• _DATASET EXTRACT_:
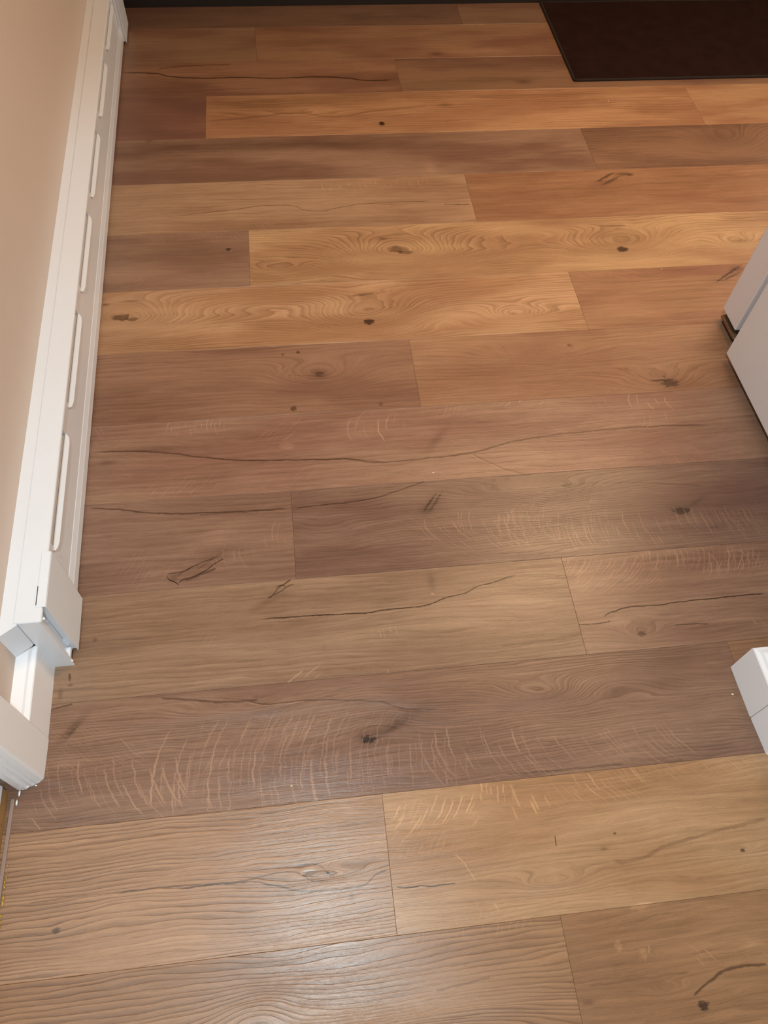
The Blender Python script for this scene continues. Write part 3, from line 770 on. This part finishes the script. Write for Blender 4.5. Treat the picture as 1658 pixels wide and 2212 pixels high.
# casings on both sides of the doorway
def casing(name, plan, z1=2.06):
    return struct(name, vprism(plan, 0.0, z1), M_TRIM, .0008)
casing('trim_1', [(-.560, .479), (-.5172, .479), (-.5158, .4765), (-.5162, .406), (-.5190, .4015), (-.5260, .3985), (-.5262, .3960), (-.5330, .3960), (-.5335, .3925), (-.5440, .3925), (-.5440, .3880), (-.560, .3880)])
casing('trim_2', [(.90, .3835), (.8300, .3835), (.8285, .3815), (.8325, .3120), (.8360, .3080), (.8440, .3060), (.8445, .3000), (.90, .3000)])
# lining of the doorway beside the camera: painted board that stops short of the floor, bare wood below it
struct('wall_jamb', box(-.70, -.5745, -1.25, .388, .034, 2.44), M_TRIM)
struct('trim_3', box(-.69, -.5760, -1.25, .387, 0, .034), M_RAWWOOD)
struct('trim_4', prism([(-.5700, -.004), (-.5635, -.004), (-.5635, .0035), (-.5650, .005), (-.5690, .005)], (-1.2, .372), lambda a, z, y: (a+.012*(y-.3), y, z)), M_VINYLEDGE)
#struct('wall_back', box(-.70, XMAX, -1.35, -1.28, 0, 2.44), M_WALL)

# glue and paint crumbs left in the joint between lining and floor
def lumps(bm, spots):
    for (x, y, z, r, sx, sy) in spots:
        v = bmesh.ops.create_icosphere(bm, subdivisions=1, radius=r)['verts']
        for q in v:
            q.co = Vector((q.co.x*sx*random.uniform(.7, 1.2)+x, q.co.y*sy*random.uniform(.7, 1.2)+y, q.co.z*.6*random.uniform(.8, 1.1)+z))
    return bm
bm = lumps(bmesh.new(), [(-.5598+random.uniform(-.0015, .001)-.012*(.25-y), y, .002, random.uniform(.0012, .0028), .9, 2.2) for y in (.262, .25, .243, .236, .229, .221, .212, .205, .203, .185, .176, .168, .155, .147, .138, .128, .12, .11, .1, .092)])
t = new_obj('glue_residue', bm, M_GLUE, smooth=True)
tag(t, 'ragged yellow glue squeezed out along the gap between floor and doorway lining', 'glue', kind='stuff')
bm = lumps(bmesh.new(), [(-.5520, .3900, .002, .004, 1.6, .8), (-.5450, .3925, .002, .0035, 1.5, .8), (-.5380, .3935, .002, .002, 1.4, 1), (-.5290, .3930, .0015, .0022, 1.4, .8), (-.5558, .382, .003, .003, .8, 2.2), (-.5585, .366, .003, .0025, .8, 2.6)])
t = new_obj('caulk_crumbs', bm, M_CAULK, smooth=True)
tag(t, 'broken white caulk crumbs at the foot of the left door casing', 'caulk', kind='stuff')

# ------------------------------------------------------------ baseboard heater on the left wall
Y0, Y1 = .619, 3.08
FX = -.4745                                    # front plane at Y = 0
heater = tag(empty('baseboard_heater', (FX-.02+SK*1.8, 1.8, 0)), 'long low white slotted metal baseboard heater along the left wall', 'heater')
def HP(o, z, y): return (FX + o + SK*y, y, z)
# body sheet with recess under the top and a raised ridge near the floor
body = [(-.0365, .008), (-.002, .008), (.0, .0095), (.0, .0345), (-.0010, .0380), (-.0040, .0550), (-.0048, .0560), (-.0048, .1555), (-.0365, .1555)]
part('front_cover', prism(body, (Y0+.028, Y1), HP), M_ENAMEL, heater)
top = [(-.0405, .1975), (.0030, .1975), (.0046, .1985), (.0052, .2005), (.0046, .2040), (.0030, .2060), (-.0405, .2060)]
part('top_cover', prism(top, (Y0+.001, Y1), HP), M_ENAMEL, heater)
# painted wood filler strip between heater and wall, end cut at 45 degrees
def filler(a, z, t): return ((a + SK*(.617 if t == 0 else Y1)), ((.617 + (a+.5105)*.72) if t == 0 else Y1), z)
part('filler_strip', prism([(-.5395, .1165), (-.5105, .1165), (-.5105, .2030), (-.5115, .2040), (-.5395, .2040)], (0, 1), filler), M_ENAMEL, heater)
# near end: closing plate with a sunk channel, rib and small tab
bm = prism([(-.0350, 0.), (.0030, 0.), (.0030, .2050), (-.0350, .2050)], (Y0, Y0+.003), HP)
part('end_plate', bm, M_ENAMEL, heater)
bm = prism([(-.0345, .0), (-.0040, .0), (-.0040, .1965), (-.0345, .1965)], (Y0+.003, Y0+.030), HP)
prism([(-.0040, .004), (.0025, .004), (.0025, .1960), (-.0040, .1960)], (Y0+.002, Y0+.0075), HP, bm)
part('end_channel', bm, M_ENAMEL, heater)
part('channel_tab', prism([(-.0042, .026), (.0040, .026), (.0040, .0335), (-.0042, .0335)], (Y0+.006, Y0+.024), HP), M_ENAMEL, heater)
# slip-on caps over the joints at both ends
def endcap(ya, yb, o=.0112, zb=.006, zt=.2035):
    prof = [(o-.0015, zb), (o, zb+.001), (o, zt), (o-.001, zt+.0035), (-.0050, zt+.0040), (-.0050, zt+.0026), (o-.0022, zt+.0022), (o-.0015, zt)]
    c = part('end_cap', prism(prof, (ya, yb), HP), M_ENAMEL, heater)
    bm = prism([(-.004, zb+.002), (o-.0016, zb+.002), (o-.0016, zt), (-.004, zt)], (ya+.004, ya+.0052), HP)
    part('cap_flange', bm, M_ENAMEL, c)
    part('cap_flange', prism([(-.004, zb+.002), (o-.0016, zb+.002), (o-.0016, zt), (-.004, zt)], (yb-.0012, yb-.0002), HP), M_ENAMEL, c)
    return c
endcap(.6475, .7600)
endcap(2.930, 3.06, .0110, .010)
# dark slit where the cap flap meets the top cover
part('cap_slit', prism([(-.0069, .2061), (-.0055, .2061), (-.0055, .2064), (-.0069, .2064)], (.652, .690), HP), M_GAP, heater)
# louvres pressed out of the front: pale tongue with tapered ends
def louver(ya, yb):
    bm = bmesh.new(); ts = [0, .012, .035, .09, .5, .93, .975, .992, 1.]
    sc = [.05, .45, .8, 1., 1., 1., .85, .5, .05]
    rings = []
    for t_, s_ in zip(ts, sc):
        y = ya + (yb-ya)*t_
        zt, zb_ = .1580, .1580-.0105*s_
        pr = [(-.0050, zt), (-.0050 + .0082*s_, zb_+.0012), (-.0050 + .0082*s_, zb_), (-.0050, zb_+.001)]
        rings.append([bm.verts.new(HP(a_, z_, y)) for a_, z_ in pr])
    for p_, q_ in zip(rings, rings[1:]):
        for j in range(4): bm.faces.new((p_[j], p_[(j+1) % 4], q_[(j+1) % 4], q_[j]))
    bm.faces.new(rings[0]); bm.faces.new(rings[-1][::-1])
    return bm
spans = ((.790, 1.075), (1.145, 1.432), (1.505, 1.790), (1.865, 2.150), (2.235, 2.520), (2.600, 2.880))
edges = [Y0+.028] + [v for ab in spans for v in (ab[0]+.010, ab[1]-.002)] + [Y1]
for ya, yb in zip(edges[0::2], edges[1::2]):      # solid face between the slots
    part('slot_bridge', prism([(-.0360, .1555), (-.0048, .1555), (-.0048, .1985), (-.0360, .1985)], (ya, yb), HP), M_ENAMEL, heater)
for ya, yb in ((.790, 1.075), (1.145, 1.432), (1.505, 1.790), (1.865, 2.150), (2.235, 2.520), (2.600, 2.880)):
    part('louver', louver(ya, yb), M_ENAMEL, heater)
# blobs of old paint
for x, y, z, r in ((-.4755-.004, .776, .186, .0035), (-.4795, .6285, .1985, .0034), (-.4820, .6205, .020, .0030)):
    bm = lumps(bmesh.new(), [(x, y, z, r, .8, .9)])
    part('paint_blob', bm, M_CAULK, heater, smooth=True)

# ------------------------------------------------------------ white units on the right
near = tag(empty('white_cabinet', (1.30, .95, 0)), 'tall plain white cabinet with a flat side raised off the floor, nearer one at right', 'cabinet')
part('side_panel', box(1.1340, 1.1530, .56, 1.312, .026, 1.75, -.024), M_APPL, near, bevel=.0015)
part('body', box(1.154, 1.62, .575, 1.300, .034, 1.74, -.024), M_APPL, near, bevel=.002)
part('plinth', box(1.185, 1.60, .60, 1.26, 0, .034, -.024), M_GAP, near)
far = tag(empty('white_appliance', (1.45, 1.42, 0)), 'white front panel unit on a brushed metal foot strip, behind the nearer white cabinet', 'appliance')
part('front_panel', box(1.178, 1.212, 1.379, 1.465, .037, .90, -.024), M_APPL, far, bevel=.0035)
part('body', box(1.216, 1.70, 1.385, 1.462, .030, .90, -.024), M_APPL, far, bevel=.002)
part('foot_strip', box(1.1715, 1.186, 1.361, 1.447, .022, .030, -.024), M_METAL, far, bevel=.0008)
part('foot_channel', box(1.1865, 1.66, 1.364, 1.450, 0, .0335, -.024), M_GAP, far)
part('foot_bolt', lumps(bmesh.new(), [(1.1420, 1.3600, .027, .0034, 1, 1)]), M_METAL, far, smooth=True)

# ------------------------------------------------------------ far end of the floor
cab = tag(empty('dark_cabinet', (.6, 3.2, 0)), 'very dark brown wooden cabinet base across the far end of the floor', 'cabinet')
part('kick_board', box(-.598, XMAX-.05, 3.195, 3.215, .0, .10), M_DARKWOOD, cab)
part('door_panel', box(-.598, XMAX-.05, 3.175, 3.215, .105, .85), M_DARKWOOD, cab, bevel=.003)

# rug with bound edge
rug = tag(empty('rug', (1.8, 2.9, 0)), 'dark brown flat rug with a bound edge at the far right', 'rug')
RX0, RX1, RY0, RY1 = 1.027, 2.5, 2.636, 3.193
bm = bmesh.new()
nx, ny = 74, 27
grid = [[bm.verts.new((RX0+.010+(RX1-RX0-.02)*i_/nx, RY0+.010+(RY1-RY0-.02)*j_/ny, .0062+random.uniform(-.0006, .0006))) for i_ in range(nx+1)] for j_ in range(ny+1)]
for j_ in range(ny):
    for i_ in range(nx): bm.faces.new((grid[j_][i_], grid[j_][i_+1], grid[j_+1][i_+1], grid[j_+1][i_]))
part('pile', bm, M_RUG, rug, smooth=True)
part('backing', box(RX0+.004, RX1-.004, RY0+.004, RY1-.004, .0003, .0045), M_RUGEDGE, rug)
def tube(p, q, r=.0042, k=8):
    bm = bmesh.new(); d = (Vector(q)-Vector(p)); n_ = max(2, int(d.length/.03)); d.normalize()
    s_ = d.cross(Vector((0, 0, 1))).normalized(); rings = []
    for a in range(n_+1):
        c_ = Vector(p).lerp(Vector(q), a/n_) + Vector((0, 0, random.uniform(-.0003, .0003)))
        rings.append([bm.verts.new(c_ + s_*math.cos(2*math.pi*b/k)*r*1.2 + Vector((0, 0, 1))*math.sin(2*math.pi*b/k)*r*.9) for b in range(k)])
    for A, B in zip(rings, rings[1:]):
        for j in range(k): bm.faces.new((A[j], A[(j+1) % k], B[(j+1) % k], B[j]))
    bm.faces.new(rings[0]); bm.faces.new(rings[-1][::-1])
    return bm
zc = .0042
c00, c10, c11, c01 = (RX0+.005, RY0+.005, zc), (RX1-.005, RY0+.005, zc), (RX1-.005, RY1-.005, zc), (RX0+.005, RY1-.005, zc)
for p, q in ((c00, c10), (c10, c11), (c11, c01), (c01, c00)): part('binding', tube(p, q), M_RUGEDGE, rug, smooth=True)

# ------------------------------------------------------------ crumbs lying on the floor
M_CRUMB = paint('pale_crumb', (226, 200, 160), .7, .1, .4, 500)
def crumb(x, y, r, label, group=None):
    bm = lumps(bmesh.new(), [(0, 0, r*.55, r, 1.3, 1.)])
    o = new_obj('crumb', bm, M_CRUMB, smooth=True); o.location = (x, y, 0)
    tag(o, label, 'crumb', group)
crumb(0.2901, 1.0169, 0.0022, 'pale crumb in the middle of the floor, beside the long dark grain line')
crumb(-0.1140, 1.6970, 0.0018, 'tiny pale crumb at the corner of the grey plank, left of centre')
crumb(1.1200, 2.5132, 0.0022, 'tiny pale crumb on the floor just in front of the rug')
crumb(-0.0716, 0.3452, 0.0018, 'tiny pale crumb on the grey-brown plank near its lower joint')
crumb(0.8095, 0.4322, 0.0024, 'tan chip of debris beside the right-hand baseboard')
crumb(1.0470, 1.6666, 0.0016, 'tiny pale crumb on the orange plank left of the white units')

• _INSTRUCTION_:
Without any pictures, reproduce the lines from the first one in the material through the line that has "0, 2.44), M_WALL)", exactly as they appear.

• _ANSWER TO THIS EXERCISE_:
The Blender Python script for this scene continues. Write part 3, from line 770 on. This part finishes the script. Write for Blender 4.5. Treat the picture as 1658 pixels wide and 2212 pixels high.
# casings on both sides of the doorway
def casing(name, plan, z1=2.06):
    return struct(name, vprism(plan, 0.0, z1), M_TRIM, .0008)
casing('trim_1', [(-.560, .479), (-.5172, .479), (-.5158, .4765), (-.5162, .406), (-.5190, .4015), (-.5260, .3985), (-.5262, .3960), (-.5330, .3960), (-.5335, .3925), (-.5440, .3925), (-.5440, .3880), (-.560, .3880)])
casing('trim_2', [(.90, .3835), (.8300, .3835), (.8285, .3815), (.8325, .3120), (.8360, .3080), (.8440, .3060), (.8445, .3000), (.90, .3000)])
# lining of the doorway beside the camera: painted board that stops short of the floor, bare wood below it
struct('wall_jamb', box(-.70, -.5745, -1.25, .388, .034, 2.44), M_TRIM)
struct('trim_3', box(-.69, -.5760, -1.25, .387, 0, .034), M_RAWWOOD)
struct('trim_4', prism([(-.5700, -.004), (-.5635, -.004), (-.5635, .0035), (-.5650, .005), (-.5690, .005)], (-1.2, .372), lambda a, z, y: (a+.012*(y-.3), y, z)), M_VINYLEDGE)
#struct('wall_back', box(-.70, XMAX, -1.35, -1.28, 0, 2.44), M_WALL)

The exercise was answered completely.